Their transformative power is measured not only in winning over customers from
rivals, but in changing the entire landscape so that their rivals must change
what they offer and how they operate in order to survive. The thinking of
market-based reformers is that we need to make similar rapid and dramatic
change in how we educate students. The need for dramatic improvement,
especially for children from low-income families, is assailable. But,
for every new private sector idea that was transformative, there were thousands
generated that were not. In addition, not every idea that is transformative is
necessarily good for society. For example, market-supported product
and process innovations in the fast food industry have transformed how and what
families eat. Consumers “choose” MacDonald’s. Is this a healthy
desirable outcome?
Ideas rise and
fall, as do the fortunes of their developers and investors. This is, I think
what reformers have in mind when they push for increasing the “market share” of
charter schools that will need to compete for enrollees. Customers decide
whether they want to buy an iPhone or a Blackberry. As a result, Apple
stocks flourish and RIM’s plummet. For reformers, schools are just another
market choice. However, is this the best way to decide on the form and content
of schools for children in a democracy? What happens to kids when schools
open and close? Instability in the restaurant marketplace may be
acceptable, but disruption in schools and teachers is a disaster for students
whose lives are already too chaotic.
There
is no evidence in the United States or anywhere in the world that market-driven
choice among competing charter schools is a successful systemic strategy to
improve learning for all students — not anywhere! Arguably, the likely result
of charter
school proliferation is
that some students will get to go quality schools, while many others will
not. This is hardly transformative. It is a replication of what we
have now. In addition, rather than mediating current geographic segregation
patterns through more integrated schools, it will exacerbate racial and
socioeconomic isolation.
The Sword of
Damocles: In a recent New York Times column, David
Brooks argued that it was the absence of the proverbial sword hanging by a
thread over the heads of teachers that explained presumed lack of innovation in
schools. Is there evidence to support the notion that private sector
innovation in product quality – not short-term profit — is advanced by
fear? Is there evidence that fear and competition will spur more
effective teaching? If anything, the evidence suggests the
opposite. There is no credible evidence to support the reformers’ theory
of action that merit pay and of the threat of firing of presumably
low-performing teachers will drive systemic improvement. It is pure
unsubstantiated ideology.
In his
popular book, “Drive,” Daniel Pink summarizes the research
regarding motivation. Extrinsic rewards are only effective to improve
performance for short-term, simplistic tasks. Performance and learning
with respect to complex tasks (teaching, for example) is undermined by reward
systems. In addition, research shows that once a threshold of “fair pay”

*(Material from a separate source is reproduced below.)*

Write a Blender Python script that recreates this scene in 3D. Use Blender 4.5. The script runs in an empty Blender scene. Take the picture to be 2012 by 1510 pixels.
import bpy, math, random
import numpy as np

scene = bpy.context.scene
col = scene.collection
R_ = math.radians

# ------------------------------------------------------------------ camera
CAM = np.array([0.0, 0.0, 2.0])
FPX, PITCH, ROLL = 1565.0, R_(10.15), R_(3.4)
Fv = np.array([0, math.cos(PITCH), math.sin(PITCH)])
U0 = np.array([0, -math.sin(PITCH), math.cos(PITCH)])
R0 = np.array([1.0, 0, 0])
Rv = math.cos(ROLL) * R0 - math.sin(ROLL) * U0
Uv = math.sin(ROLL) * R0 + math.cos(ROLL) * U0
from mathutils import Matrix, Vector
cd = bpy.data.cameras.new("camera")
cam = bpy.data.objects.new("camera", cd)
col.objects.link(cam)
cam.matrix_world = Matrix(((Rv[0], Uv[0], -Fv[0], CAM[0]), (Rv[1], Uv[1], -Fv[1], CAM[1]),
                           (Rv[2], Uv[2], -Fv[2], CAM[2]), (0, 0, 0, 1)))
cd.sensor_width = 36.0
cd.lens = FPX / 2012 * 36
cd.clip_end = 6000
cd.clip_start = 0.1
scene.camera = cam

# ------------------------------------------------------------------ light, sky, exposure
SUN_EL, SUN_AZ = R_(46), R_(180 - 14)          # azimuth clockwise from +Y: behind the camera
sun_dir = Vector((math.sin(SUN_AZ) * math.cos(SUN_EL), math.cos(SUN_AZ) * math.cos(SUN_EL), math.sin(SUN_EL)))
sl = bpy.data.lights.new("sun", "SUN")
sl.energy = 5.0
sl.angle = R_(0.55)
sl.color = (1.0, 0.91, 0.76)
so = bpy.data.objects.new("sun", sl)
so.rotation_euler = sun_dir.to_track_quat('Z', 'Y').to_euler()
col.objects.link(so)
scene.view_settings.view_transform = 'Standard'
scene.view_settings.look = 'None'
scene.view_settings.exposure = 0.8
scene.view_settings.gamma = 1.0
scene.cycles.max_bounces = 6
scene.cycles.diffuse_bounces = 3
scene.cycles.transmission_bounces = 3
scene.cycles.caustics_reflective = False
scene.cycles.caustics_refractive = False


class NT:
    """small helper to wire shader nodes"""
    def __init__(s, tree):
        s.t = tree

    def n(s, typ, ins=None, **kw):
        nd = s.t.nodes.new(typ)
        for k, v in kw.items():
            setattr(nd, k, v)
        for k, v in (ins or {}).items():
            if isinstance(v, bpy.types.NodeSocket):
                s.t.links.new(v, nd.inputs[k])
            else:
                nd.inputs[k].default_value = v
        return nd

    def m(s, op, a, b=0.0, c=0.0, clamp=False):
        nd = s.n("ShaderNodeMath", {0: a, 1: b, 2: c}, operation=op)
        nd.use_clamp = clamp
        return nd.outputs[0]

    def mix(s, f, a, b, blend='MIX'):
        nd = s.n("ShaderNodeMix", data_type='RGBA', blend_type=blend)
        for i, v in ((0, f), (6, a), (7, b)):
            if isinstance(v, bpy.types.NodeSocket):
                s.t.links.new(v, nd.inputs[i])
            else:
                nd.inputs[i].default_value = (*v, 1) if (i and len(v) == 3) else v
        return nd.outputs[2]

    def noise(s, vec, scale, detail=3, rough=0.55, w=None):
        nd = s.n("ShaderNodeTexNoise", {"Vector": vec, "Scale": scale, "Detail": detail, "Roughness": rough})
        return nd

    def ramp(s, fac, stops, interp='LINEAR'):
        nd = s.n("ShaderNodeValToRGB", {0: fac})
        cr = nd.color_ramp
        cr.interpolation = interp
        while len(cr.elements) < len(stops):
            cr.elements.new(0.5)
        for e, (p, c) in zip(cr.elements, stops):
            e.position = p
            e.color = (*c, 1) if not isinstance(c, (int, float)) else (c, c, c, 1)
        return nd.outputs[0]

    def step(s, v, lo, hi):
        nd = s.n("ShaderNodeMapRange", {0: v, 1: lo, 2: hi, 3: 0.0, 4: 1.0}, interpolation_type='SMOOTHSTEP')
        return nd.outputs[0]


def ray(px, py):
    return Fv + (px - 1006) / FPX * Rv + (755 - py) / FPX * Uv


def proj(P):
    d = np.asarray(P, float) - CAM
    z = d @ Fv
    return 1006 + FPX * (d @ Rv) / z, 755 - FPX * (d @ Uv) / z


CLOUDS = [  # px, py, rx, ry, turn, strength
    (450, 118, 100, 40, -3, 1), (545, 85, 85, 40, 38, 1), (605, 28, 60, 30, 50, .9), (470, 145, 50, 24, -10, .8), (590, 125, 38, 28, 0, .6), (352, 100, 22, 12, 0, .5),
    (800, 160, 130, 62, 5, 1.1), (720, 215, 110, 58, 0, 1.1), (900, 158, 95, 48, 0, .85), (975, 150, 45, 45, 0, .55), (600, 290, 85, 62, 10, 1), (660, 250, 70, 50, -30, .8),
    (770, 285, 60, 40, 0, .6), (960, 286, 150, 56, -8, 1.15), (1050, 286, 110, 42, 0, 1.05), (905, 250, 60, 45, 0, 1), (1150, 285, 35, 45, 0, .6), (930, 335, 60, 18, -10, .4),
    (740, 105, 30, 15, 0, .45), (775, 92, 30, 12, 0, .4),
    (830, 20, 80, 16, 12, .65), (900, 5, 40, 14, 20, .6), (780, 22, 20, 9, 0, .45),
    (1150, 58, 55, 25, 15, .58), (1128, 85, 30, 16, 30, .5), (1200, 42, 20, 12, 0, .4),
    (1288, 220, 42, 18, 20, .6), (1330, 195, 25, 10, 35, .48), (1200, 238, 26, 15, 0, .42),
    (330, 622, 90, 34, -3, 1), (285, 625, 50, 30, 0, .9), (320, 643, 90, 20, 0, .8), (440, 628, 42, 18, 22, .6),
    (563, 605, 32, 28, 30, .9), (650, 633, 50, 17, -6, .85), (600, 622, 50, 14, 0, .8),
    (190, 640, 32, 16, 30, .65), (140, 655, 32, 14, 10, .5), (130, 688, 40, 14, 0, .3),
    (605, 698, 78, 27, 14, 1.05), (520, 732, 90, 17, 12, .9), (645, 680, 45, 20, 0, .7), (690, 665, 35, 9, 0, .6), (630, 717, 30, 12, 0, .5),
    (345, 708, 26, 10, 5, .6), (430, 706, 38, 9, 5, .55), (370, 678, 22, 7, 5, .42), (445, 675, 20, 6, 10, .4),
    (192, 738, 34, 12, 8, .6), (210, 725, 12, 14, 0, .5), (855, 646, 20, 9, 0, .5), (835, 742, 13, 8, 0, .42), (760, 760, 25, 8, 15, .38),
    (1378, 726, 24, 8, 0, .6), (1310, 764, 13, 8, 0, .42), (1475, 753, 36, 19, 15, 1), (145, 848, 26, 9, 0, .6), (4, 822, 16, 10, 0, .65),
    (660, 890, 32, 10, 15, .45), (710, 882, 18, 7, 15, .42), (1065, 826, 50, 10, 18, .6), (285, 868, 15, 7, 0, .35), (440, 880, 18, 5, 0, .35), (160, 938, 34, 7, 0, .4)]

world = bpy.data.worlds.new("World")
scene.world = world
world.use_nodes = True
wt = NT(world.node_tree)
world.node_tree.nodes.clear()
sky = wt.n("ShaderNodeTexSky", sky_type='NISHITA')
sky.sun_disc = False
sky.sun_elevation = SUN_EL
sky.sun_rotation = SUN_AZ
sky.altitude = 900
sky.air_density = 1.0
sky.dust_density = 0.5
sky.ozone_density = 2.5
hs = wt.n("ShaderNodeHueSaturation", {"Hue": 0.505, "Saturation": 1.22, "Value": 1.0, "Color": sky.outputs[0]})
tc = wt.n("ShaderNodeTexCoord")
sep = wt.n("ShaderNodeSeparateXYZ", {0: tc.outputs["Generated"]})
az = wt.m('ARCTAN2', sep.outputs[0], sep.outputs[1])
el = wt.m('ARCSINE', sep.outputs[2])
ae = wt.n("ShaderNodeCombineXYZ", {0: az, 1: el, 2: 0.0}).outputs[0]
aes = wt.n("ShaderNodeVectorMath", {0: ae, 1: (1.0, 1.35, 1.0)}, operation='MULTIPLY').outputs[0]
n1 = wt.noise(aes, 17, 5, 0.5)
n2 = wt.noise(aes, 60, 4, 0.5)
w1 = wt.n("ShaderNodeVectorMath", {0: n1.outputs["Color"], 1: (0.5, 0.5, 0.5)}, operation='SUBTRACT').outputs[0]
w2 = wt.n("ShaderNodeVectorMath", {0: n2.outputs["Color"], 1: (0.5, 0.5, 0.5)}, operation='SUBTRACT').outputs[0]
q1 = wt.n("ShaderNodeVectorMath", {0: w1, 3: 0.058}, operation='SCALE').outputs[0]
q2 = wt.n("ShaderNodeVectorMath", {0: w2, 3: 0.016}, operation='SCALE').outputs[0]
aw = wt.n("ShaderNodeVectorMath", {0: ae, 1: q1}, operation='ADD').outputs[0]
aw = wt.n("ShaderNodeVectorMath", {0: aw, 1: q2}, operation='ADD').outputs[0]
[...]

is reached, rewards for performance provide no benefit and may be
counterproductive. Arguably, the result of reward systems – especially with
untrusted metrics – is ethical lapses. We have known all of this for a long
time, yet the reformers keep insisting on it as policy in the name of
innovation. This is yet another case in the fog of the education war in which
ideology trumps
evidence.
Fire the
Bottom 10 percent: Another pillar of current education reform, made
famous by Jack Welch, former CEO of General Electric, is that annual firing of
the lowest performing 10 percent of managers drives improvement. Presumably,
this is what is behind the push to annually rank teachers across four or five
normative performance categories. The charge is that tenure, inadequate teacher
and principal evaluation systems, the absence of clear outcome-based
performance metrics and lack of competition makes educators complacent about
making needed change. By this way of thinking, the relatively low percentage of
teacher firings and persistent poor student performance are prima facie
evidence to support this strategy. This appears to be the justification
for firing 50 percent of the teachers and the principal as a turn-around
strategy in Title 1 schools. However, except with reference to anecdotal
outliers, there is no evidence to support this idea.
In addition, firing as a systemic strategy fails the logic test. There is no substantial evidence that there are so many ineffective teachers or that this is the principle cause of low student performance. Unless it is inexplicably assumed that there is a pool of more effective teachers just waiting to be hired, replacement can only work for a minority of schools. GE might beat out Frigidaire for best refrigerator engineers, but that is only a winning strategy for GE’s bottom line, not the consumers. Once again, applied to schools, this is unexamined ideology driving policy.
I hope it
will not take decades to see our way out of the fog of the education
war. I hope some inside government official will not wait as
long as McNamara to speak up. However, reasoned argument is not enough. Without
massive organized opposition these policies are unlikely to change.